** START DATA PROVIDED **

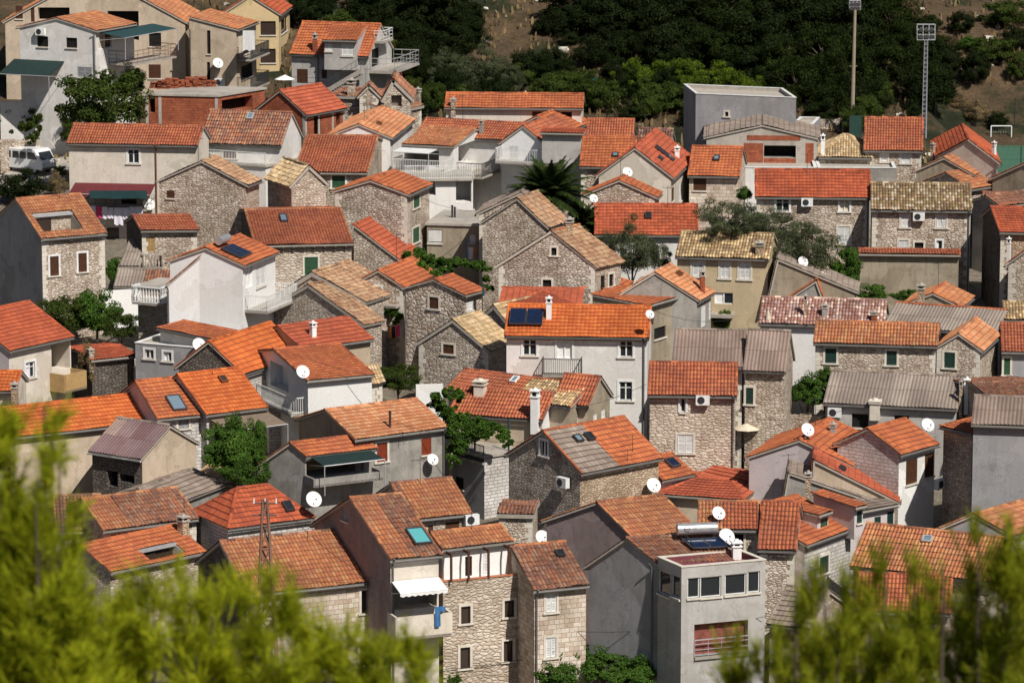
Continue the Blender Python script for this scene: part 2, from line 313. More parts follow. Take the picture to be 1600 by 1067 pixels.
def leafm(name, c1, c2, c3, tr=.3):
    g = NG(name); oi = g.n('ShaderNodeNewGeometry'); f = oi.outputs['Random Per Island']
    col = g.ramp(f, [(0, c1), (.5, c2), (1, c3)]); big = g.noise(.9, g.pos(), 3)
    col = g.mix(1.0, col, g.ramp(big, [(.3, (.7, .72, .7)), (.7, (1.3, 1.25, 1.1))]), 'MULTIPLY')
    g.l(col, g.b.inputs['Base Color']); g.b.inputs['Roughness'].default_value = .7; g.b.inputs['Specular IOR Level'].default_value = .08
    t = g.n('ShaderNodeBsdfTranslucent'); g.l(col, t.inputs[0]); x = g.n('ShaderNodeMixShader'); x.inputs[0].default_value = tr
    g.l(g.b.outputs[0], x.inputs[1]); g.l(t.outputs[0], x.inputs[2]); g.l(x.outputs[0], g.t.nodes['Material Output'].inputs[0]); MC[name] = g.m
leafm('leaf_dark', (.006, .011, .003), (.011, .019, .004), (.022, .032, .008), .12)
leafm('leaf_pine', (.006, .012, .002), (.013, .023, .004), (.032, .046, .008), .15)
leafm('leaf_palm', (.012, .024, .006), (.025, .042, .010), (.055, .075, .02), .15)
leafm('leaf_mid', (.028, .048, .010), (.046, .072, .014), (.075, .10, .02), .25)
leafm('leaf_bright', (.035, .085, .012), (.06, .13, .02), (.10, .17, .035), .3)
leafm('leaf_olive', (.045, .06, .03), (.07, .088, .045), (.10, .115, .065), .2)
leafm('leaf_lime', (.06, .10, .010), (.09, .14, .013), (.14, .19, .02), .3)
leafm('leaf_needle', (.18, .23, .012), (.36, .40, .018), (.54, .55, .030), .46)
leafm('leaf_needle_dull', (.12, .16, .010), (.25, .29, .015), (.42, .42, .028), .44)
leafm('leaf_agave', (.20, .26, .24), (.28, .34, .32), (.36, .42, .38), .1)
leafm('leaf_dry', (.16, .11, .055), (.22, .16, .085), (.30, .23, .13), .2)
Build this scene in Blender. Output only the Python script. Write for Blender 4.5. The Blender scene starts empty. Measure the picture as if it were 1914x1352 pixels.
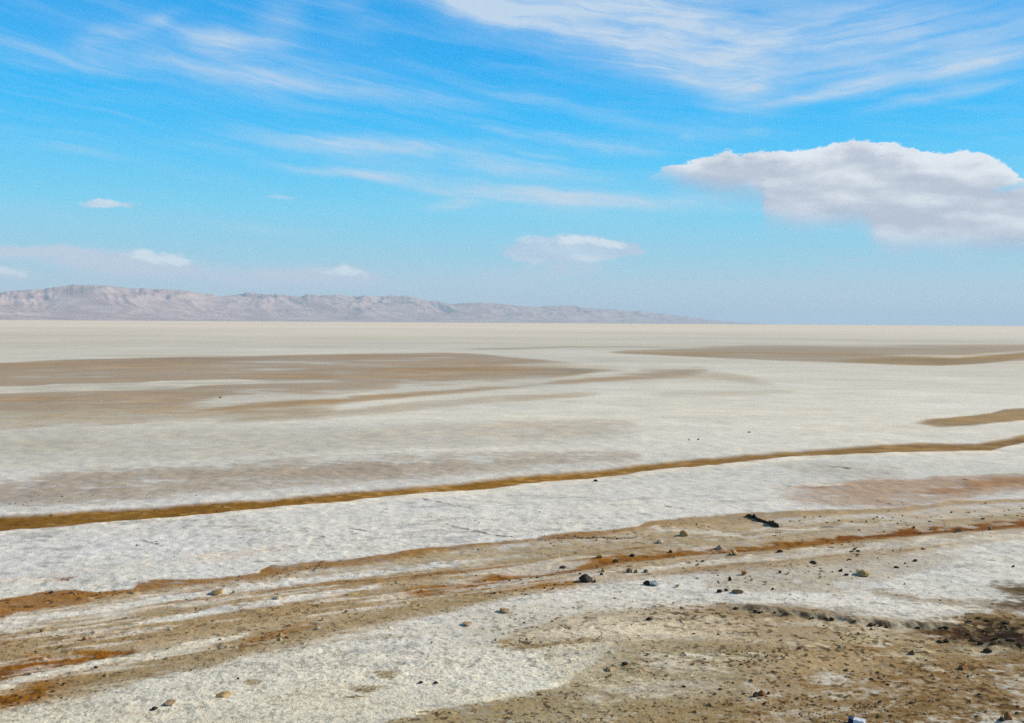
import bpy, bmesh, math, random
import numpy as np
from mathutils import Vector, Matrix

# ------------------------------------------------------------------ scene, camera, sky, sun
scene = bpy.context.scene
col = scene.collection
scene.render.resolution_x, scene.render.resolution_y = 1024, 723
scene.view_settings.view_transform = 'Standard'
scene.view_settings.look = 'None'
scene.view_settings.exposure = 0.0
scene.view_settings.gamma = 1.0
scene.cycles.use_denoising = False
scene.cycles.max_bounces = 5
scene.cycles.diffuse_bounces = 3
scene.cycles.volume_bounces = 1

PW, PH = 1914.0, 1352.0
FPX = 1700.0                      # focal length in photo pixels
CAM_H = 3.2
HORIZON = 603.4                   # photo row of the horizon at mid width
PITCH = math.atan((PH / 2 - HORIZON) / FPX)
ROLL = math.atan(11.6 / PW)

cam_d = bpy.data.cameras.new('camera')
cam = bpy.data.objects.new('camera', cam_d)
col.objects.link(cam)
cam_d.sensor_width = 36.0
cam_d.lens = FPX / PW * 36.0
cam_d.clip_start = 0.1
cam_d.clip_end = 300000.0
cam.location = (0, 0, CAM_H)
R_CAM = (Matrix.Rotation(math.radians(90) - PITCH, 4, 'X') @ Matrix.Rotation(ROLL, 4, 'Z'))
cam.rotation_euler = R_CAM.to_euler()
scene.camera = cam

SUN_AZ, SUN_EL = math.radians(72), math.radians(29)     # right of the view and beyond the scene
sd = Vector((math.sin(SUN_AZ) * math.cos(SUN_EL), math.cos(SUN_AZ) * math.cos(SUN_EL), math.sin(SUN_EL)))
sun_d = bpy.data.lights.new('sun', 'SUN')
sun_d.energy = 5.0
sun_d.angle = math.radians(0.5)
sun_d.color = (1.0, 0.93, 0.82)
sun = bpy.data.objects.new('sun', sun_d)
col.objects.link(sun)
sun.rotation_euler = sd.to_track_quat('Z', 'Y').to_euler()


def s2l(c):
    out = []
    for v in c:
        v = v / 255.0
        out.append(v / 12.92 if v <= 0.04045 else ((v + 0.055) / 1.055) ** 2.4)
    return tuple(out)


def cam_dir(px, py):
    v = Vector(((px - PW / 2) / FPX, -(py - PH / 2) / FPX, -1.0))
    return (R_CAM.to_3x3() @ v).normalized()


# ------------------------------------------------------------------ world: Nishita sky with clouds at infinity
world = bpy.data.worlds.new('World')
scene.world = world
world.use_nodes = True
nt = world.node_tree
nt.nodes.clear()


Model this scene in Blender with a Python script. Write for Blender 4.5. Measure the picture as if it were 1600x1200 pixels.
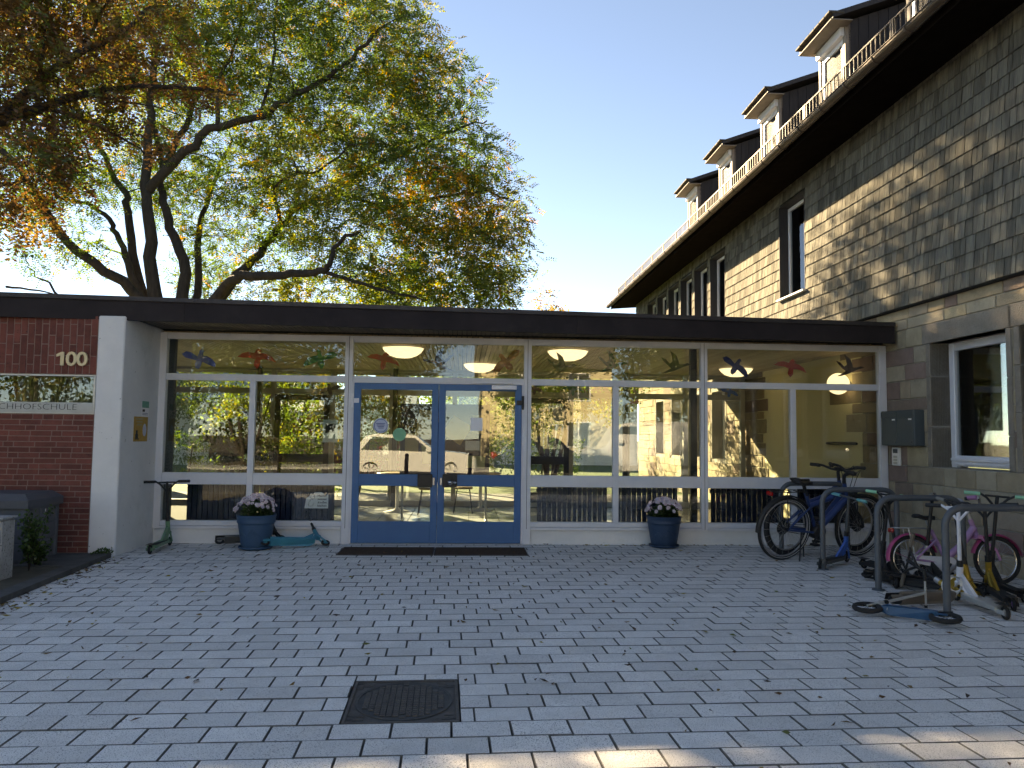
import bpy, math, random
import numpy as np
from mathutils import Vector, Matrix, Euler
random.seed(7); np.random.seed(7)
R = math.radians
scn = bpy.context.scene
COL = scn.collection
for o in list(bpy.data.objects): bpy.data.objects.remove(o)

# ------------------------------------------------------------------ camera
FPX, PITCH, ROLL, YAW, EYE = 1210.7, 0.06818, 0.01166, -0.06071, 1.40   # focal length in pixels of a 1600 px wide frame
_f = Vector((-math.sin(YAW)*math.cos(PITCH), math.cos(YAW)*math.cos(PITCH), math.sin(PITCH)))
_r0 = Vector((math.cos(YAW), math.sin(YAW), 0)); _u0 = _r0.cross(_f)
_r = _r0*math.cos(ROLL)+_u0*math.sin(ROLL); _u = _u0*math.cos(ROLL)-_r0*math.sin(ROLL)
cam_d = bpy.data.cameras.new('camera'); cam = bpy.data.objects.new('camera', cam_d); COL.objects.link(cam)
cam_d.sensor_width = 36; cam_d.lens = FPX/1600*36; cam_d.clip_start = .05; cam_d.clip_end = 2000
cam.matrix_world = Matrix(((_r.x,_u.x,-_f.x,0),(_r.y,_u.y,-_f.y,0),(_r.z,_u.z,-_f.z,EYE),(0,0,0,1)))
scn.camera = cam
def at(x, y, Y):
    """point of the place seen at photo pixel (x,y), at real distance Y in front of the camera"""
    d = _f*FPX+_r*(x-800)-_u*(y-600); t = Y/d.y
    return Vector((d.x*t, Y, EYE+d.z*t))
def seen(p):
    d = Vector(p)-Vector((0,0,EYE)); z = d.dot(_f)
    if z < .1: return None
    return 800+FPX*d.dot(_r)/z, 600-FPX*d.dot(_u)/z

# ------------------------------------------------------------------ sky, sun, exposure
SUN_EL, SUN_AZ = R(24.4), R(-29.3)      # azimuth from +Y towards +X
sun_dir = Vector((math.sin(SUN_AZ)*math.cos(SUN_EL), math.cos(SUN_AZ)*math.cos(SUN_EL), math.sin(SUN_EL)))
w = bpy.data.worlds.new('World'); scn.world = w; w.use_nodes = True
nt = w.node_tree; nt.nodes.clear()
sky = nt.nodes.new('ShaderNodeTexSky'); sky.sky_type = 'NISHITA'; sky.sun_disc = False
sky.sun_elevation = SUN_EL; sky.sun_rotation = SUN_AZ; sky.altitude = 250
sky.air_density = 0.56; sky.dust_density = 0.0; sky.ozone_density = 2.4
bg = nt.nodes.new('ShaderNodeBackground'); bg.inputs[1].default_value = 0.056
wo = nt.nodes.new('ShaderNodeOutputWorld')
nt.links.new(sky.outputs[0], bg.inputs[0]); nt.links.new(bg.outputs[0], wo.inputs[0])
sl = bpy.data.lights.new('sun', 'SUN'); sl.energy = 4.4; sl.angle = R(.55); sl.color = (1, .91, .74)
so = bpy.data.objects.new('sun', sl); COL.objects.link(so)
so.rotation_euler = (-sun_dir).to_track_quat('-Z', 'Y').to_euler(); so.location = (-20, 30, 25)
vs = scn.view_settings
scn.display_settings.display_device = 'sRGB'
vs.view_transform = 'Standard'; vs.look = 'None'; vs.gamma = 1; vs.exposure = 2.82; vs.use_curve_mapping = False
try:
    vs.use_white_balance = True; vs.white_balance_temperature = 9900; vs.white_balance_tint = 12
except Exception: pass
try:
    scn.cycles.max_bounces = 8; scn.cycles.transparent_max_bounces = 16; scn.cycles.glossy_bounces = 3; scn.cycles.diffuse_bounces = 3
    scn.cycles.sample_clamp_indirect = 8; scn.cycles.use_denoising = True; scn.cycles.use_adaptive_sampling = True; scn.cycles.adaptive_threshold = .03; scn.cycles.caustics_reflective = False; scn.cycles.caustics_refractive = False
except Exception: pass

# ------------------------------------------------------------------ materials
MATS = {}
def mat(name, c1, c2=None, ns=6., rough=.6, metal=0., bump=0., bs=60., var=0., rnd=None, ramp=None, speck=None, streak=False, spec=.4, dirt=None, coat=0, det=4):
    """procedural material in world coordinates: two-tone noise, per-piece tone, specks, relief"""
    m = bpy.data.materials.new(name); m.use_nodes = True; n = m.node_tree.nodes; L = m.node_tree.links
    b = n['Principled BSDF']; b.inputs['Roughness'].default_value = rough; b.inputs['Metallic'].default_value = metal
    b.inputs['Specular IOR Level'].default_value = spec
    if coat: b.inputs['Coat Weight'].default_value = coat; b.inputs['Coat Roughness'].default_value = .08
    g = n.new('ShaderNodeNewGeometry'); pos = g.outputs['Position']
    if streak:
        mp = n.new('ShaderNodeMapping'); mp.inputs['Scale'].default_value = streak; L.new(pos, mp.inputs[0]); pos = mp.outputs[0]
    c2 = c2 or c1
    nz = n.new('ShaderNodeTexNoise'); nz.inputs['Scale'].default_value = ns; nz.inputs['Detail'].default_value = det; nz.inputs['Roughness'].default_value = .65; L.new(pos, nz.inputs[0])
    cr = n.new('ShaderNodeValToRGB'); cr.color_ramp.elements[0].position = .32; cr.color_ramp.elements[1].position = .68
    cr.color_ramp.elements[0].color = (*c1, 1); cr.color_ramp.elements[1].color = (*c2, 1); L.new(nz.outputs[0], cr.inputs[0])
    col = cr.outputs[0]
    def mix(kind, fac, a, bb):
        x = n.new('ShaderNodeMix'); x.data_type = 'RGBA'; x.blend_type = kind
        if isinstance(fac, (int, float)): x.inputs[0].default_value = fac
        else: L.new(fac, x.inputs[0])
        for s, v in ((6, a), (7, bb)):
            if isinstance(v, tuple): x.inputs[s].default_value = v
            else: L.new(v, x.inputs[s])
        return x.outputs[2]
    if rnd:
        if rnd == 'obj': rv = n.new('ShaderNodeObjectInfo').outputs['Random']
        else: rv = g.outputs['Random Per Island']
        if ramp:
            rr = n.new('ShaderNodeValToRGB'); rr.color_ramp.interpolation = 'CONSTANT' if len(ramp) > 4 else 'LINEAR'
            el = rr.color_ramp.elements
            for i, cc in enumerate(ramp):
                e = el[i] if i < 2 else el.new(i/len(ramp))
                e.position = i/len(ramp); e.color = (*cc, 1)
            L.new(rv, rr.inputs[0]); col = mix('MULTIPLY', 1., col, rr.outputs[0])
        if var:
            mr = n.new('ShaderNodeMapRange'); mr.inputs[3].default_value = 1-var; mr.inputs[4].default_value = 1+var; 
            wn = n.new('ShaderNodeTexWhiteNoise'); wn.noise_dimensions = '1D'; L.new(rv, wn.inputs['W']); L.new(wn.outputs['Value'], mr.inputs[0])
            cc = n.new('ShaderNodeCombineColor'); [L.new(mr.outputs[0], cc.inputs[i]) for i in range(3)]
            col = mix('MULTIPLY', 1., col, cc.outputs[0])
    if speck:
        sc, scol, lo, hi = speck
        s = n.new('ShaderNodeTexNoise'); s.inputs['Scale'].default_value = sc; s.inputs['Detail'].default_value = 2; L.new(g.outputs['Position'], s.inputs[0])
        mr = n.new('ShaderNodeMapRange'); mr.inputs[1].default_value = lo; mr.inputs[2].default_value = hi; L.new(s.outputs[0], mr.inputs[0])
        col = mix('MIX', mr.outputs[0], col, (*scol, 1))
    if dirt:
        sc, dcol, lo, hi = dirt
        s = n.new('ShaderNodeTexNoise'); s.inputs['Scale'].default_value = sc; s.inputs['Detail'].default_value = 6; s.inputs['Roughness'].default_value = .7; L.new(g.outputs['Position'], s.inputs[0])
        mr = n.new('ShaderNodeMapRange'); mr.inputs[1].default_value = lo; mr.inputs[2].default_value = hi; mr.inputs[4].default_value = .7; L.new(s.outputs[0], mr.inputs[0])
        col = mix('MIX', mr.outputs[0], col, (*dcol, 1))
    L.new(col, b.inputs['Base Color'])
    if bump:
        bz = n.new('ShaderNodeTexNoise'); bz.inputs['Scale'].default_value = bs; bz.inputs['Detail'].default_value = 4; L.new(pos, bz.inputs[0])
        bp = n.new('ShaderNodeBump'); bp.inputs['Strength'].default_value = bump; bp.inputs['Distance'].default_value = .01; L.new(bz.outputs[0], bp.inputs['Height']); L.new(bp.outputs[0], b.inputs['Normal'])
    MATS[name] = m
    return m
def glass(name, refl=.09, tint=(.93,.96,.94), wob=.0):
    m = bpy.data.materials.new(name); m.use_nodes = True; n = m.node_tree.nodes; L = m.node_tree.links; n.clear()
    o = n.new('ShaderNodeOutputMaterial'); mx = n.new('ShaderNodeMixShader'); t = n.new('ShaderNodeBsdfTransparent'); gl = n.new('ShaderNodeBsdfGlossy')
    t.inputs[0].default_value = (*tint, 1); gl.inputs['Roughness'].default_value = .0; gl.inputs[0].default_value = (.95, .97, 1, 1)
    fr = n.new('ShaderNodeLayerWeight'); fr.inputs[0].default_value = .18
    mr = n.new('ShaderNodeMapRange'); mr.inputs[3].default_value = refl; mr.inputs[4].default_value = 1; L.new(fr.outputs['Fresnel'], mr.inputs[0])
    if wob:
        g = n.new('ShaderNodeNewGeometry'); bz = n.new('ShaderNodeTexNoise'); bz.inputs['Scale'].default_value = 1.6; bz.inputs['Detail'].default_value = 1; L.new(g.outputs['Position'], bz.inputs[0])
        bp = n.new('ShaderNodeBump'); bp.inputs['Strength'].default_value = wob; bp.inputs['Distance'].default_value = .02; L.new(bz.outputs[0], bp.inputs['Height']); L.new(bp.outputs[0], gl.inputs['Normal'])
    L.new(mr.outputs[0], mx.inputs[0]); L.new(t.outputs[0], mx.inputs[1]); L.new(gl.outputs[0], mx.inputs[2]); L.new(mx.outputs[0], o.inputs[0])
    MATS[name] = m; return m
def leafmat(name, trans=.45):
    m = bpy.data.materials.new(name); m.use_nodes = True; n = m.node_tree.nodes; L = m.node_tree.links; n.clear()
    o = n.new('ShaderNodeOutputMaterial'); a = n.new('ShaderNodeAttribute'); a.attribute_name = 'leafcol'
    d = n.new('ShaderNodeBsdfDiffuse'); t = n.new('ShaderNodeBsdfTranslucent'); gl = n.new('ShaderNodeBsdfGlossy'); gl.inputs['Roughness'].default_value = .45
    gl.inputs[0].default_value = (.6, .6, .55, 1)
    hs = n.new('ShaderNodeHueSaturation'); hs.inputs['Saturation'].default_value = 1.2; hs.inputs['Value'].default_value = 2.4; L.new(a.outputs['Color'], hs.inputs['Color'])
    L.new(a.outputs['Color'], d.inputs[0]); L.new(hs.outputs[0], t.inputs[0])
    m1 = n.new('ShaderNodeMixShader'); m1.inputs[0].default_value = trans; L.new(d.outputs[0], m1.inputs[1]); L.new(t.outputs[0], m1.inputs[2])
    m2 = n.new('ShaderNodeMixShader'); m2.inputs[0].default_value = .05; L.new(m1.outputs[0], m2.inputs[1]); L.new(gl.outputs[0], m2.inputs[2])
    L.new(m2.outputs[0], o.inputs[0]); MATS[name] = m; return m
def emit(name, col, s):
    m = bpy.data.materials.new(name); m.use_nodes = True; b = m.node_tree.nodes['Principled BSDF']
    b.inputs['Base Color'].default_value = (*col, 1); b.inputs['Emission Color'].default_value = (*col, 1); b.inputs['Emission Strength'].default_value = s
    b.inputs['Roughness'].default_value = .4; MATS[name] = m; return m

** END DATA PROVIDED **

◆ WHAT YOU WILL DO:
Look above for the line containing "Model this scene", then write out every line from there down to the line containing "for o in list(bpy.data.objects): bpy.data.objects.remove(o)", that line included, with no pictures.

◆ TASK RESULT:
Model this scene in Blender with a Python script. Write for Blender 4.5. Measure the picture as if it were 1600x1200 pixels.
import bpy, math, random
import numpy as np
from mathutils import Vector, Matrix, Euler
random.seed(7); np.random.seed(7)
R = math.radians
scn = bpy.context.scene
COL = scn.collection
for o in list(bpy.data.objects): bpy.data.objects.remove(o)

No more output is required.